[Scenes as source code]
☆ ☆ ☆ ☆
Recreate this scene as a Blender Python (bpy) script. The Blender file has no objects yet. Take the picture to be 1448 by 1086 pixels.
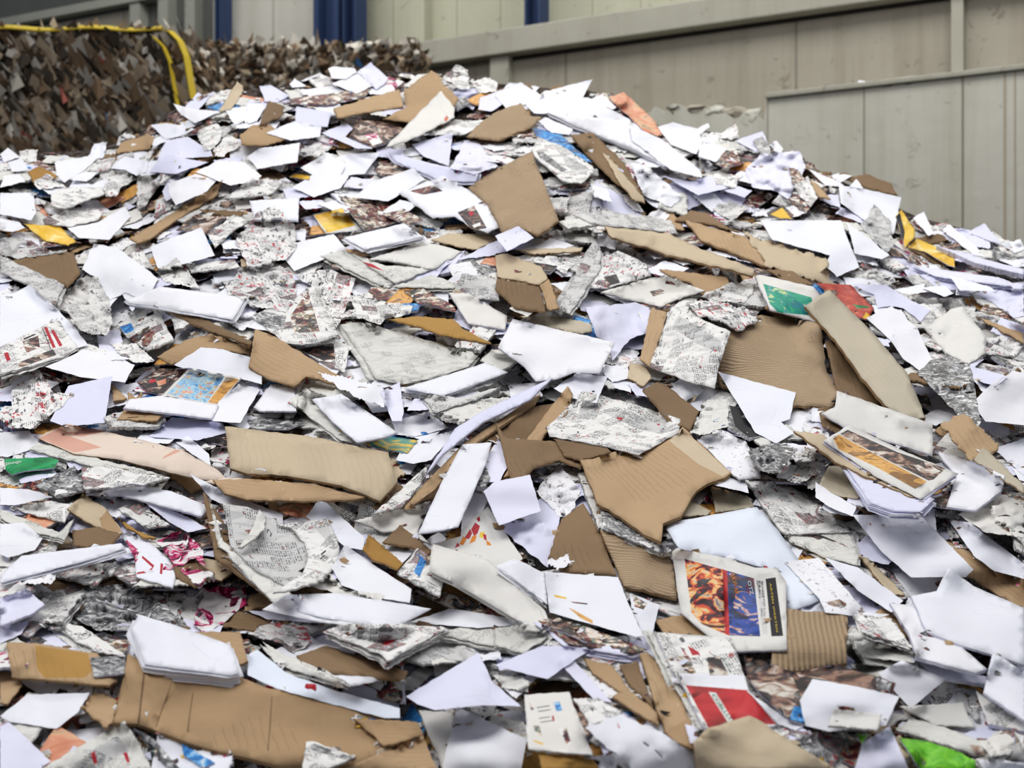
import bpy, bmesh, math, random
import numpy as np
from mathutils import Vector
from mathutils.geometry import delaunay_2d_cdt
from mathutils.bvhtree import BVHTree

RNG = random.Random(7)
C = bpy.context.scene.collection
F = 1989.0; CX = 724.0; HY = 600.0; CAMZ = 1.65

# ------------------------------------------------------------------ helpers
def lerp(a, b, t): return a + (b - a) * t

_ng = np.random.RandomState(3).rand(64, 64)
def vnoise(x, y):
    x = np.asarray(x, float); y = np.asarray(y, float)
    xi = np.floor(x).astype(int); yi = np.floor(y).astype(int)
    fx = x - xi; fy = y - yi
    fx = fx * fx * (3 - 2 * fx); fy = fy * fy * (3 - 2 * fy)
    a = _ng[xi % 64, yi % 64]; b = _ng[(xi + 1) % 64, yi % 64]
    c = _ng[xi % 64, (yi + 1) % 64]; d = _ng[(xi + 1) % 64, (yi + 1) % 64]
    return (a * (1 - fx) + b * fx) * (1 - fy) + (c * (1 - fx) + d * fx) * fy

SKY = np.array([(-1500, 640), (-800, 330), (-300, 240), (0, 222), (60, 216), (140, 212), (200, 186), (250, 152), (290, 138), (330, 128), (400, 122),
       (440, 108), (520, 98), (600, 104), (650, 104), (700, 118), (760, 124), (830, 126), (870, 140), (930, 180), (1010, 186),
       (1100, 214), (1190, 256), (1250, 285), (1300, 308), (1390, 330), (1448, 352), (1700, 430), (2100, 600), (2900, 900)], float)
def skyl(px): return np.interp(px, SKY[:, 0], SKY[:, 1])
def ytop(px): return np.interp(px, [-1500, 0, 560, 1000, 1448, 2900], [6.0, 7.4, 8.1, 7.7, 6.9, 4.6])
def Ybase(px, py):
    """distance (along the level view axis) of the heap's surface seen at photo column px, row py"""
    px = np.asarray(px, float); py = np.asarray(py, float)
    s = skyl(px); yt = ytop(px); yb = 3.3
    t = np.clip((1086 - py) / np.maximum(1086 - s, 80), -0.9, 1.0)
    tp = np.maximum(t, 0); up = yb + (yt - yb) * (.28 * tp + .72 * tp * tp)
    y = np.where(t >= 0, up, yb + 0.8 * t)
    n = (vnoise(px / 170 + 9, py / 95 + 3) - .5) * .26 + (vnoise(px / 60 + 1, py / 38 + 7) - .5) * .12
    fade = np.clip((py - s) / 60, 0, 1)
    y = y + n * fade * y / 5
    y = y + np.maximum(s - py, 0) * 0.0025
    return y
def pt(px, py, o=0.0):
    """world point at photo column px, row py, o metres in front of the heap's surface"""
    y = Ybase(px, py) - o
    return np.stack([(px - CX) / F * y, y, CAMZ + (HY - py) / F * y], -1)
def topix(P):
    P = np.asarray(P, float)
    return np.stack([CX + F * P[..., 0] / P[..., 1], HY - F * (P[..., 2] - CAMZ) / P[..., 1]], -1)

# ------------------------------------------------------------------ materials
MATS = {}
class NT:
    def __init__(s, name):
        m = bpy.data.materials.new(name); m.use_nodes = True
        s.m = m; s.t = m.node_tree; s.t.nodes.clear()
        s.out = s.n('ShaderNodeOutputMaterial'); s.b = s.n('ShaderNodeBsdfPrincipled')
        s.t.links.new(s.b.outputs[0], s.out.inputs[0]); MATS[name] = m
    def n(s, ty, **k):
        nd = s.t.nodes.new(ty)
        for a, b in k.items(): setattr(nd, a, b)
        return nd
    def link(s, a, b): s.t.links.new(a, b)
    def val(s, sock, v):
        if hasattr(v, 'is_output') or isinstance(v, bpy.types.NodeSocket): s.link(v, sock)
        else: sock.default_value = v
    def math(s, op, a, b=0.0, c=None):
        nd = s.n('ShaderNodeMath', operation=op); s.val(nd.inputs[0], a); s.val(nd.inputs[1], b)
        if c is not None: s.val(nd.inputs[2], c)
        return nd.outputs[0]
    def mix(s, f, a, b, mode='MIX'):
        nd = s.n('ShaderNodeMix', data_type='RGBA', blend_type=mode)
        s.val(nd.inputs[0], f)
        s.val(nd.inputs[6], a if not isinstance(a, tuple) else (*a, 1)); s.val(nd.inputs[7], b if not isinstance(b, tuple) else (*b, 1))
        return nd.outputs[2]
    def ramp(s, f, stops, interp='LINEAR'):
        nd = s.n('ShaderNodeValToRGB'); cr = nd.color_ramp; cr.interpolation = interp
        while len(cr.elements) > 1: cr.elements.remove(cr.elements[-1])
        cr.elements[0].position = stops[0][0]; cr.elements[0].color = (*stops[0][1], 1)
        for p, c in stops[1:]:
            e = cr.elements.new(p); e.color = (*c, 1)
        s.val(nd.inputs[0], f); return nd.outputs[0]
    def coords(s, kind='UV'):
        if kind == 'UV':
            uv = s.n('ShaderNodeUVMap'); uv.uv_map = 'UVMap'; base = uv.outputs[0]
        else:
            base = s.n('ShaderNodeTexCoord').outputs[kind]
        oi = s.n('ShaderNodeObjectInfo'); s.rnd = oi.outputs['Random']
        off = s.n('ShaderNodeVectorMath', operation='MULTIPLY_ADD')
        cmb = s.n('ShaderNodeCombineXYZ'); s.link(s.rnd, cmb.inputs[0]); s.link(s.rnd, cmb.inputs[1]); s.link(s.rnd, cmb.inputs[2])
        s.link(cmb.outputs[0], off.inputs[0]); off.inputs[1].default_value = (17, 31, 11) if kind != 'UV' else (0, 0, 37); s.link(base, off.inputs[2])
        s.base = base
        return off.outputs[0]
    def noise(s, vec, scale, detail=2, dist=0.0, out=0, rough=.5):
        nd = s.n('ShaderNodeTexNoise'); nd.inputs['Scale'].default_value = scale; nd.inputs['Detail'].default_value = detail
        nd.inputs['Distortion'].default_value = dist; nd.inputs['Roughness'].default_value = rough
        s.link(vec, nd.inputs['Vector']); return nd.outputs[out]
    def voro(s, vec, scale, feature='DISTANCE_TO_EDGE', out='Distance'):
        nd = s.n('ShaderNodeTexVoronoi', feature=feature); nd.inputs['Scale'].default_value = scale
        s.link(vec, nd.inputs['Vector']); return nd.outputs[out]
    def bump(s, h, strength=.3, dist=.002):
        nd = s.n('ShaderNodeBump'); nd.inputs['Strength'].default_value = strength; nd.inputs['Distance'].default_value = dist
        s.link(h, nd.inputs['Height']); s.link(nd.outputs[0], s.b.inputs['Normal'])
    def scale(s, vec, v):
        nd = s.n('ShaderNodeMapping'); nd.inputs['Scale'].default_value = v; s.link(vec, nd.inputs[0]); return nd.outputs[0]
    def fin(s, col, rough=.8, spec=.25):
        s.val(s.b.inputs['Base Color'], col if not isinstance(col, tuple) else (*col, 1)); s.b.inputs['Roughness'].default_value = rough
        s.b.inputs['Specular IOR Level'].default_value = spec
        return s.m

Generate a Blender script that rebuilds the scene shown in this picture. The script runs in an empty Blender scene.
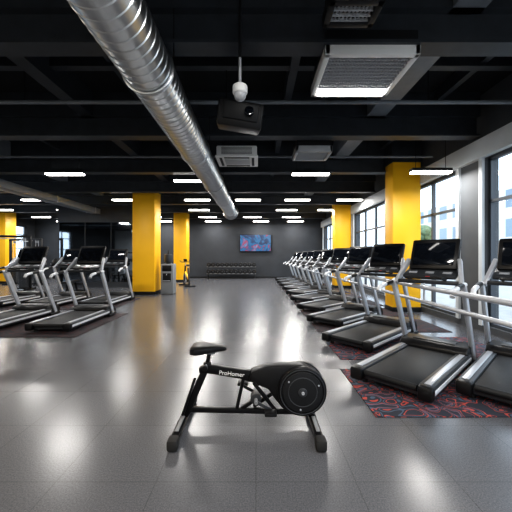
import bpy, bmesh, math, random
from mathutils import Vector, Matrix, Euler
random.seed(4)
S=bpy.context.scene
COL=S.collection
# ---------------------------------------------------------------- materials
def nt(name):
    m=bpy.data.materials.new(name); m.use_nodes=True
    n=m.node_tree; b=n.nodes['Principled BSDF']; return m,n,b
def mat(name,col,rough=0.5,metal=0.0,emit=None,es=0.0,noise=0.0,nscale=40,bump=0.0,spec=None,coat=0):
    m,n,b=nt(name)
    c=(col[0],col[1],col[2],1)
    b.inputs['Base Color'].default_value=c
    b.inputs['Roughness'].default_value=rough
    b.inputs['Metallic'].default_value=metal
    if spec is not None: b.inputs['Specular IOR Level'].default_value=spec
    if coat: b.inputs['Coat Weight'].default_value=coat
    if emit: 
        b.inputs['Emission Color'].default_value=(*emit,1); b.inputs['Emission Strength'].default_value=es
    if noise or bump:
        tc=n.nodes.new('ShaderNodeTexCoord'); nz=n.nodes.new('ShaderNodeTexNoise')
        nz.inputs['Scale'].default_value=nscale; nz.inputs['Detail'].default_value=4
        n.links.new(tc.outputs['Object'],nz.inputs['Vector'])
        if noise:
            r=n.nodes.new('ShaderNodeValToRGB')
            r.color_ramp.elements[0].position=0.3; r.color_ramp.elements[1].position=0.7
            r.color_ramp.elements[0].color=tuple(max(0,x*(1-noise)) for x in col)+(1,)
            r.color_ramp.elements[1].color=tuple(min(1,x*(1+noise)) for x in col)+(1,)
            n.links.new(nz.outputs['Fac'],r.inputs['Fac']); n.links.new(r.outputs['Color'],b.inputs['Base Color'])
        if bump:
            bp=n.nodes.new('ShaderNodeBump'); bp.inputs['Strength'].default_value=bump
            bp.inputs['Distance'].default_value=0.01
            n.links.new(nz.outputs['Fac'],bp.inputs['Height']); n.links.new(bp.outputs['Normal'],b.inputs['Normal'])
    return m
M_ceil=mat('ceiling_black',(0.008,0.009,0.011),0.9,noise=0.3,nscale=3)
M_beam=mat('beam_black',(0.030,0.035,0.043),0.5,noise=0.2,nscale=5)
M_beamg=mat('beam_grey',(0.18,0.198,0.222),0.5,noise=0.1,nscale=5)
M_wall=mat('wall_charcoal',(0.030,0.034,0.041),0.8,noise=0.12,nscale=2)
M_wallw=mat('wall_light',(0.60,0.64,0.67),0.7,noise=0.05,nscale=2)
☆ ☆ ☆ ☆
[The task]: Leave out the pictures, then repeat the listing above exactly from its first line to the line with "from mathutils.bvhtree import BVHTree", inclusive.

[Task response]:
Recreate this scene as a Blender Python (bpy) script. The Blender file has no objects yet. Take the picture to be 1448 by 1086 pixels.
import bpy, bmesh, math, random
import numpy as np
from mathutils import Vector
from mathutils.geometry import delaunay_2d_cdt
from mathutils.bvhtree import BVHTree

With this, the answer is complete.